**GOAL OF THE EXERCISE**
Filter the lines below, copying only those with the string "scene".

----

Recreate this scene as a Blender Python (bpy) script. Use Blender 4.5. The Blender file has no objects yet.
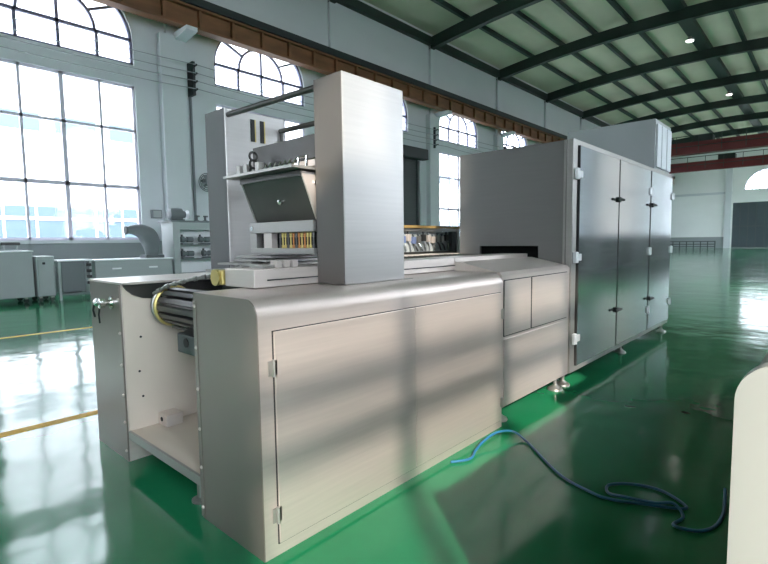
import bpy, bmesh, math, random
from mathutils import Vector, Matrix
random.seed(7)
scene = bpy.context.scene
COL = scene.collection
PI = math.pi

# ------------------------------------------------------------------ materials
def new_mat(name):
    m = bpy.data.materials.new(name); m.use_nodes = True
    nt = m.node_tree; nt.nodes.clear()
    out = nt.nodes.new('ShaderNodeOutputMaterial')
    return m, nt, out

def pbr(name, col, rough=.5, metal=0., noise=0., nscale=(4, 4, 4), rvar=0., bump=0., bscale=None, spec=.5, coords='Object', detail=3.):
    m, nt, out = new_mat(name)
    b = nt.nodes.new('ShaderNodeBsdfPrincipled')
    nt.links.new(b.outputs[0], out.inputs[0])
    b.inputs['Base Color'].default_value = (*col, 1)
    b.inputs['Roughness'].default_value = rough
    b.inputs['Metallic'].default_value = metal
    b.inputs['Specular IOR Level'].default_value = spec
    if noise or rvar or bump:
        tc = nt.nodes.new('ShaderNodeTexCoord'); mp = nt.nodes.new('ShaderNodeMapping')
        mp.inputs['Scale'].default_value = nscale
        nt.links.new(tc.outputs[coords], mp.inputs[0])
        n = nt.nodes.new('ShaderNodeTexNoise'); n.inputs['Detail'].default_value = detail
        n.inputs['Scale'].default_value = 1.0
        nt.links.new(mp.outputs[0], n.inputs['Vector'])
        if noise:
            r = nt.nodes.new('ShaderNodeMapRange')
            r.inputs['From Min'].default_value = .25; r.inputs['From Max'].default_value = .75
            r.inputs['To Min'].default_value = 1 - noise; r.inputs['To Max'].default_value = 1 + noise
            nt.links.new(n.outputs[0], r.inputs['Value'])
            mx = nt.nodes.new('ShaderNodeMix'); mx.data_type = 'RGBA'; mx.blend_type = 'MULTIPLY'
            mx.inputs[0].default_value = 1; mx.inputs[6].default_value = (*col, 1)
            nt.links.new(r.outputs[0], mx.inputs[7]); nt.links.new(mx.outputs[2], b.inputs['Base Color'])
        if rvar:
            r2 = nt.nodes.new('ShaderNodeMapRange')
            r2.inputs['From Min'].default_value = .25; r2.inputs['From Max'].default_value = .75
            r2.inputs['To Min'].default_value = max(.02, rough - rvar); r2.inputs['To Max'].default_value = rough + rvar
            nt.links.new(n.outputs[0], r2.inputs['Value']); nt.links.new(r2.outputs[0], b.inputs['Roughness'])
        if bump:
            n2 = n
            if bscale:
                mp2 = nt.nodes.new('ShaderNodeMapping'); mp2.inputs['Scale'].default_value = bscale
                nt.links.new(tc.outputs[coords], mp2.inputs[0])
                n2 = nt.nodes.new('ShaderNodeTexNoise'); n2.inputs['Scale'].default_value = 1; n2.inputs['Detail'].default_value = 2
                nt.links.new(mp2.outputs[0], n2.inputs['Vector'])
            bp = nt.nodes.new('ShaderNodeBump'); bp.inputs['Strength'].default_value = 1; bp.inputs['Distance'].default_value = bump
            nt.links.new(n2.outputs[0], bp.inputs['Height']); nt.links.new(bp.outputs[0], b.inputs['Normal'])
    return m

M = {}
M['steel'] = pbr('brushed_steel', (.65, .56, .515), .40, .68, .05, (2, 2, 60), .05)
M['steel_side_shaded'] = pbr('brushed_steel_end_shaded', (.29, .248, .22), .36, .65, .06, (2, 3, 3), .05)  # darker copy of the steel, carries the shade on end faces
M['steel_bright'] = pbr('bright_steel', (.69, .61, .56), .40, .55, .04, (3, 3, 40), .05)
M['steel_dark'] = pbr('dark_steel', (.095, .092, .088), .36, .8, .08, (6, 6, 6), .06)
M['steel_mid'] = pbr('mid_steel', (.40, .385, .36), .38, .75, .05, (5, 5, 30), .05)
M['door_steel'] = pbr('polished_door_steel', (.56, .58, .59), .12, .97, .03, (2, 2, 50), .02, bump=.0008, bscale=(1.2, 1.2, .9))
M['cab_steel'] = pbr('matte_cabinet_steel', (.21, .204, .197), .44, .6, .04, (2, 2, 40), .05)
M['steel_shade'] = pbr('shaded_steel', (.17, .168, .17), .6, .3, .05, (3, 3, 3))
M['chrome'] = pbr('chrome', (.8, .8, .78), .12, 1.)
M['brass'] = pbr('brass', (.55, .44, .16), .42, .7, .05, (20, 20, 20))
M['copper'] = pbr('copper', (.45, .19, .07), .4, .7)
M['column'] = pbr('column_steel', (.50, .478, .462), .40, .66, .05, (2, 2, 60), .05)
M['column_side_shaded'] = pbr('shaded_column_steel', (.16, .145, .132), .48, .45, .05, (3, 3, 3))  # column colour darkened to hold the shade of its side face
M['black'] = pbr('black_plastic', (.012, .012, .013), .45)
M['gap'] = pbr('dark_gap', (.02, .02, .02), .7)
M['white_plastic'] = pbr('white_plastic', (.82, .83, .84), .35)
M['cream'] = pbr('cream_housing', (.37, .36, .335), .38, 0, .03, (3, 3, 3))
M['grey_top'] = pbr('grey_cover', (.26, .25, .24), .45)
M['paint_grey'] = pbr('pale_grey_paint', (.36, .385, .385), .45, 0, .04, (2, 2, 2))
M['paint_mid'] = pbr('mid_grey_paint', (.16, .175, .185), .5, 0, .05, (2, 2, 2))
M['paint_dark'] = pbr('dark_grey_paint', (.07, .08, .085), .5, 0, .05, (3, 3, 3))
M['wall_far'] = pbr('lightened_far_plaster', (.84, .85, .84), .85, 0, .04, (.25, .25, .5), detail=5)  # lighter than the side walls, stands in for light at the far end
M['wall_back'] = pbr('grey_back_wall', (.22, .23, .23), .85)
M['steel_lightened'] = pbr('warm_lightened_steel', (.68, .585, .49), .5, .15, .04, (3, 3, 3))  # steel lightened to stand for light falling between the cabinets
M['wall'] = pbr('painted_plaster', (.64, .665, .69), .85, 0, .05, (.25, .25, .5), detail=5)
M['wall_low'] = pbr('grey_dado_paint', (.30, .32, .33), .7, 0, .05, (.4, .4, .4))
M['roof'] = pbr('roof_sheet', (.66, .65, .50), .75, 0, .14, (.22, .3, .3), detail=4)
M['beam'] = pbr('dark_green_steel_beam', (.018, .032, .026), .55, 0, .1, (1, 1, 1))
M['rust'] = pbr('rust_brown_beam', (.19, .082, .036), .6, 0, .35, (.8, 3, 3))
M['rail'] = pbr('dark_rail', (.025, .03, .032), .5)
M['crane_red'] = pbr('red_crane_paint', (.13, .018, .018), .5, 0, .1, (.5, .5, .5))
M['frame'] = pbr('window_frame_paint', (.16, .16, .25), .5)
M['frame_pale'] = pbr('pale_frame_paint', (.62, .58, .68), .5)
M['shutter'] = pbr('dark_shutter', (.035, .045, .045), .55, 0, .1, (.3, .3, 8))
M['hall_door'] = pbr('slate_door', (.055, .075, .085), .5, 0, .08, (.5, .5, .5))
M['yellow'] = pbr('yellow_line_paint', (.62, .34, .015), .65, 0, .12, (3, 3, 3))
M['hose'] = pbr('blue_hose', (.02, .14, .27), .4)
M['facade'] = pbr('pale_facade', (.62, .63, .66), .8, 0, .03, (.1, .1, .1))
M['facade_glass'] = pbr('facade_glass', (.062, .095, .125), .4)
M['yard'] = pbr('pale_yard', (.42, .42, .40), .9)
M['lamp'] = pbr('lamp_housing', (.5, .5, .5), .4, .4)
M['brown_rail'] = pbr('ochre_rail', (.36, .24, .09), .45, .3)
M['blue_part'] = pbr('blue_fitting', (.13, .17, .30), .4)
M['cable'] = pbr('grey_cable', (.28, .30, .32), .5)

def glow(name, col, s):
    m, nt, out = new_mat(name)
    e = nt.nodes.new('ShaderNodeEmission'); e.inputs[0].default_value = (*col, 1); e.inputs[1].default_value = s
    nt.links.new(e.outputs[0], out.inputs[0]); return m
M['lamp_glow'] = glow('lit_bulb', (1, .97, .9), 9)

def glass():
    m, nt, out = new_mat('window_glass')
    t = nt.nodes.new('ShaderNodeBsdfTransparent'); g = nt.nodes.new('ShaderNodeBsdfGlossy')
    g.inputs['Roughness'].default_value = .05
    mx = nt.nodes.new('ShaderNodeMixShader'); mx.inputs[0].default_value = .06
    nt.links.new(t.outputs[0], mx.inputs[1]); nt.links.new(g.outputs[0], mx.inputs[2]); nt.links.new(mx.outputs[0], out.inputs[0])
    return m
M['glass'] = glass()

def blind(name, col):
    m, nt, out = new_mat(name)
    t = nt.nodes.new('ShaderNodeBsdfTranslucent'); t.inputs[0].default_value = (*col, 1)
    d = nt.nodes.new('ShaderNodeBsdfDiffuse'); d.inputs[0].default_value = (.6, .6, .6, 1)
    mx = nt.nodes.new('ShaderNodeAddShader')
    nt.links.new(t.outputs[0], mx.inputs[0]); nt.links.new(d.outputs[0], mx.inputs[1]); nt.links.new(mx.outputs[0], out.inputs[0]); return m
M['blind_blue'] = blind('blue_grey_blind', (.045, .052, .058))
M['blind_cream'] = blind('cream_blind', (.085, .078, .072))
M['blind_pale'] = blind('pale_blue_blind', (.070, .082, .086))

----

**THE RESULT**
Recreate this scene as a Blender Python (bpy) script. Use Blender 4.5. The Blender file has no objects yet.
scene = bpy.context.scene
COL = scene.collection